I have always appreciated the great contribution that the Irish Christian Brothers made to our lives in England around the war years. Without their vocations, I am sure that I for one would not have had the benefit of a secondary education so freely given. This was a gift that really made a difference. So rather than think about the odd brother with a soul in torment, I think very kindly of the many that did their best much to my benefit.

The religious training was also most significant. Remember the hourly prayer and the daily recitation of the litany of the saints? The retreats? This has stayed with me all my life and I have been better for it.

I must have been a brave boy because I was not afraid of the strap, but I was sensible enough to avoid it. When I did not, I copped it sweet and forgot it. That was one good lesson I learned …to take the knocks and get over it!

I have lived in Australia for over 50 years, where one cannot escape the culture of the church and men who have had a similar education, background and training from the brothers [whether Irish, de la Salle or Marist]. Recently we visited Cooktown in the far north, where I was overcome with nostalgia to enter the convent in the main street and the graveyard of Irish sisters, who left their homes as young girls and died in the remote tropics. Wherever one comes across these places [there are many] around Australia one cannot help feeling at home and part of it.
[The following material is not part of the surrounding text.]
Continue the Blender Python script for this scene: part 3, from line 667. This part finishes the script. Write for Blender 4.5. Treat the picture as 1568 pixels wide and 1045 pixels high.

But it was not only the education and the faith, but also the company of the boys from which I derived much youthful pleasure. Why were we always joking laughing and fooling around? The discipline was fairly strict, the class rooms cold, the playing fields usually wet and soggy, the journey to school often was through snow or rain, and food was rationed but adequate. I cannot remember ever being hungry, but I suffered the cold and the wet! I often say that happiness is being warm and dry!

I have been reminded by another contributor of the CBA camps at Ambleside and the trekking over the fells with the Achille Ratti Climbing Club run by Bishop Pearson. Also I had especially happy days with the scouts run by the sainted Fr Caton and his brother Louis…the 1945 scout camp at Wrea castle was brilliant…a few of us swam across lake Windermere. In later days I graduated to the YHA hostels and made cycling trips back to the Lakes with Pat Nolan and Gordon [Chas] Sinclair. Later it was off to France ending with a week or so with Sinclair, Thorpe and Warmsley on the Ile de St Honoret off Cannes.

I read on this website that there is an annual Mass for the deceased OB’s. I am sure that the brothers are remembered in their prayers. I do remember them in mine.

Modesty prevents me from boasting about my happy life and good fortune …. suffice it to say, ‘He who is content with the least is the richest’.